== Given exercise ==
Track down each line that has the word "from" and copy it.

>> BEGIN Source data

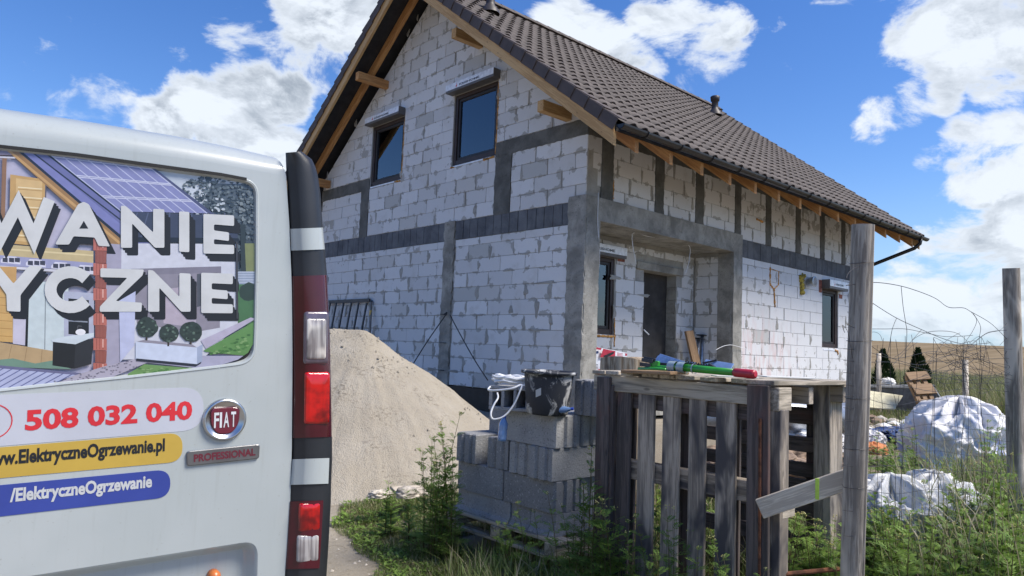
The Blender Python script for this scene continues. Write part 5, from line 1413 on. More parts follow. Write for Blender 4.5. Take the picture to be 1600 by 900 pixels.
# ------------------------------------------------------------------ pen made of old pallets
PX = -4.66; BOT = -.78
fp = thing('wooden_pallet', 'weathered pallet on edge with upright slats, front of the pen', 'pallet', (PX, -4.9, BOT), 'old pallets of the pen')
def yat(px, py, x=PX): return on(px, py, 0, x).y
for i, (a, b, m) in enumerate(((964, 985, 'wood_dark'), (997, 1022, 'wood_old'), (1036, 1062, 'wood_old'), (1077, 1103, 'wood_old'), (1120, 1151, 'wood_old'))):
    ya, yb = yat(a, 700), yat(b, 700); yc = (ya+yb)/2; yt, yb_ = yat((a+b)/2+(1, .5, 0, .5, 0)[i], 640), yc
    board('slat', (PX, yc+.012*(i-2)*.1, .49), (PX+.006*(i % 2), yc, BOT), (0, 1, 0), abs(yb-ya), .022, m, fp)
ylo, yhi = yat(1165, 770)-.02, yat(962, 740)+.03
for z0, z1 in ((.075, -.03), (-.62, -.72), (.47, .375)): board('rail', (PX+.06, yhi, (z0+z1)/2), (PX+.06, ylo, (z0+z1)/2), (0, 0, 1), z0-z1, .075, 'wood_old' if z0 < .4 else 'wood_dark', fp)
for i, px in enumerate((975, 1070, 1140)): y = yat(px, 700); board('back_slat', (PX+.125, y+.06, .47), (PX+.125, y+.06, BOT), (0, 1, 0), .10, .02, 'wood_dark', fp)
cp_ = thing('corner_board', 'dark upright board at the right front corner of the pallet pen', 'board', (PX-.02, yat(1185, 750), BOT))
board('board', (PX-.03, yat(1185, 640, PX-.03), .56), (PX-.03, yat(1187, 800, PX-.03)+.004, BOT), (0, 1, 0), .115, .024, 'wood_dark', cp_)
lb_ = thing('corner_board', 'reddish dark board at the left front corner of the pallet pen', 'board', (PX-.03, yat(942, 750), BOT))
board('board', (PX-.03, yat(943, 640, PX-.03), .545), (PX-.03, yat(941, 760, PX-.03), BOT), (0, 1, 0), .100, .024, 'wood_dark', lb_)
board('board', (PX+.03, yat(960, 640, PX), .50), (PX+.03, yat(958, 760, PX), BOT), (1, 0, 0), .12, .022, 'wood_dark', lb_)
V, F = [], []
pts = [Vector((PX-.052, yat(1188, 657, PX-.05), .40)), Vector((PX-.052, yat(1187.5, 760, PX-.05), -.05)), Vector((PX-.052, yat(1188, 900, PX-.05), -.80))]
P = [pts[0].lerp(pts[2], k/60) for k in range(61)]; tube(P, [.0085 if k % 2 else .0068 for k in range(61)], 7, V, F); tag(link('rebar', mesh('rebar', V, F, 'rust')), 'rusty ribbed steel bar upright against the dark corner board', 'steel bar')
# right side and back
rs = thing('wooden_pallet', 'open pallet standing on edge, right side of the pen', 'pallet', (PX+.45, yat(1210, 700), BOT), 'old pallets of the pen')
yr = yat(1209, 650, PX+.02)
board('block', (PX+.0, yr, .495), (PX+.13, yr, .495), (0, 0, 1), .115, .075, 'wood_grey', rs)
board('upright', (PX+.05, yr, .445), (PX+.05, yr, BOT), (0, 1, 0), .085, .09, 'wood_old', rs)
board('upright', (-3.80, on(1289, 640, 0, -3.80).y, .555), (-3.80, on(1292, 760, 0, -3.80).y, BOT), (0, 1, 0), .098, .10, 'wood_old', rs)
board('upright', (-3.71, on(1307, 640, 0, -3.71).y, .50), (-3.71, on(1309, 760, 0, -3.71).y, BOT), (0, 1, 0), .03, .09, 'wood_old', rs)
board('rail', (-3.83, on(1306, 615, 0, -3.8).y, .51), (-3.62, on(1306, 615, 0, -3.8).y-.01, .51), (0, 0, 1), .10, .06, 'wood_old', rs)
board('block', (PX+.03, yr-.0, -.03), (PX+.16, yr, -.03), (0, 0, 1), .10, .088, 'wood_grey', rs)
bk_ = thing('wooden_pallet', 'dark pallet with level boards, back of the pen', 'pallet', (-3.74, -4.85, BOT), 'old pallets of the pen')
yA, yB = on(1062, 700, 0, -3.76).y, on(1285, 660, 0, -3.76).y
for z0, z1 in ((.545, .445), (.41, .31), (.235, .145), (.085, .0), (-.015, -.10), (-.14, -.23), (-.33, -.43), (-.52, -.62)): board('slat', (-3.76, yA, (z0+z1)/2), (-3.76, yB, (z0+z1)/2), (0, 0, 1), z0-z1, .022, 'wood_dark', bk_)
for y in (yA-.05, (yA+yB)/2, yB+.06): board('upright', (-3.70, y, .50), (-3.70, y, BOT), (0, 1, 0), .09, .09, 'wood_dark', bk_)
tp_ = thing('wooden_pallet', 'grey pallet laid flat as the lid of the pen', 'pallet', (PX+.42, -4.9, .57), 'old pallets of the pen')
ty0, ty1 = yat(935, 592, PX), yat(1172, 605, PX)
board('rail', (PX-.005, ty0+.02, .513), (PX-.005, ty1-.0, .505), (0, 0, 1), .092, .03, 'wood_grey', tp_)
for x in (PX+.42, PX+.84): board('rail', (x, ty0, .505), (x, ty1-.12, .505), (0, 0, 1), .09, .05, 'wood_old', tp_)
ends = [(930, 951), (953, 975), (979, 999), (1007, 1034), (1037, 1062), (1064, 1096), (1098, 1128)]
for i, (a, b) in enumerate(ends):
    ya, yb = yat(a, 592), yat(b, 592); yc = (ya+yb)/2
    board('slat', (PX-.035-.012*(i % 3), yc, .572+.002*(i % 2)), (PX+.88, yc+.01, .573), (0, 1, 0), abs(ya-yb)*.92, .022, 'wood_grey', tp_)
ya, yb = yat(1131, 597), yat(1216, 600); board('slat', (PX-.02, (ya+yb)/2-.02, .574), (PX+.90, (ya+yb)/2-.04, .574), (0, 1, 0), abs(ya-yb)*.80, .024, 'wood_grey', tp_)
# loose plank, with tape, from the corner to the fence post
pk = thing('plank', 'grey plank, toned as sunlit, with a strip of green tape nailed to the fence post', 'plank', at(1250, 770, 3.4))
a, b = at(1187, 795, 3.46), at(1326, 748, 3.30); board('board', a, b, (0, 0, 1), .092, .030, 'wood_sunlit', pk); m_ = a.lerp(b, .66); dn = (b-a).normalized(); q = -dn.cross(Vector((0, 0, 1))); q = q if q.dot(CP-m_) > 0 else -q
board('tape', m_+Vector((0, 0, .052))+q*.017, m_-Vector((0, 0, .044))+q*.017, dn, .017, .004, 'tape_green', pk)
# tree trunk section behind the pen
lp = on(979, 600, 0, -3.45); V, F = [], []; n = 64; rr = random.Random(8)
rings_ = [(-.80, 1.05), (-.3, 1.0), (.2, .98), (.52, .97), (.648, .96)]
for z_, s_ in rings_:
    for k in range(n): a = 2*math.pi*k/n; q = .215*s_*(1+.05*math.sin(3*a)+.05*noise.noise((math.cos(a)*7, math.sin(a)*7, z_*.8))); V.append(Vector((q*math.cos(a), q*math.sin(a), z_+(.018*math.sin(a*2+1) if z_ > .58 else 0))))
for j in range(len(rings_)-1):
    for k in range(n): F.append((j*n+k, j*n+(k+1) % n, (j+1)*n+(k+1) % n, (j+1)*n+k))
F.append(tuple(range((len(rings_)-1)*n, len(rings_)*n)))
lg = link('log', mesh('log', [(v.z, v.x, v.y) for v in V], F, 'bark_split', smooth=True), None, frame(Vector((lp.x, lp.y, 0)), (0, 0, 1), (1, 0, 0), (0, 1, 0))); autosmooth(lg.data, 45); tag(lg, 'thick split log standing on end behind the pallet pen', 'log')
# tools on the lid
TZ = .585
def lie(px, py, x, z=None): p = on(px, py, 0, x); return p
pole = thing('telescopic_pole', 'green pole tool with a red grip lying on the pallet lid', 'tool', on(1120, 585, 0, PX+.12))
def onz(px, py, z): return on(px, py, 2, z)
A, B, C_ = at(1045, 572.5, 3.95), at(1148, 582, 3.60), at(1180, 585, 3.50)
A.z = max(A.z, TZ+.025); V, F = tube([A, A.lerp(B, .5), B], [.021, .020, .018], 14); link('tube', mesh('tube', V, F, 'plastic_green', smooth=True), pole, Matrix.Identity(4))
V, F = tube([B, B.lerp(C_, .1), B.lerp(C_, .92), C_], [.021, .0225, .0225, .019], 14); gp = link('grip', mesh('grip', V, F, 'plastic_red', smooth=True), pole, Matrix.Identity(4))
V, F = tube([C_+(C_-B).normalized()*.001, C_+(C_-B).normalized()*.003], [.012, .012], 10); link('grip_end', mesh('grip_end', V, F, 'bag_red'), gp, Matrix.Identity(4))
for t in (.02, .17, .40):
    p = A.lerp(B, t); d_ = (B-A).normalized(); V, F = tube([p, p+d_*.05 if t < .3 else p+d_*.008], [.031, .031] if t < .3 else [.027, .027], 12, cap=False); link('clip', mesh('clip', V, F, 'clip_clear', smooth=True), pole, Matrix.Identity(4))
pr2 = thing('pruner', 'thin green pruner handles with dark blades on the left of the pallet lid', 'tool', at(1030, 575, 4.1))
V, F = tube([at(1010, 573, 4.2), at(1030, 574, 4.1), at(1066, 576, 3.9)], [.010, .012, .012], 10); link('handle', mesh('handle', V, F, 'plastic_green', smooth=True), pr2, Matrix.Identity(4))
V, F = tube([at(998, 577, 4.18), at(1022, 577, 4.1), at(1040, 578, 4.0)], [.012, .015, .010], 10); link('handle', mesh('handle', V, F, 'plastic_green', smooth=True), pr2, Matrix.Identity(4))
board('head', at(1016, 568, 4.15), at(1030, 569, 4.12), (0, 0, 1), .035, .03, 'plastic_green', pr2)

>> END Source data

== Answer for this exercise ==
The Blender Python script for this scene continues. Write part 5, from line 1413 on. More parts follow. Write for Blender 4.5. Take the picture to be 1600 by 900 pixels.
# loose plank, with tape, from the corner to the fence post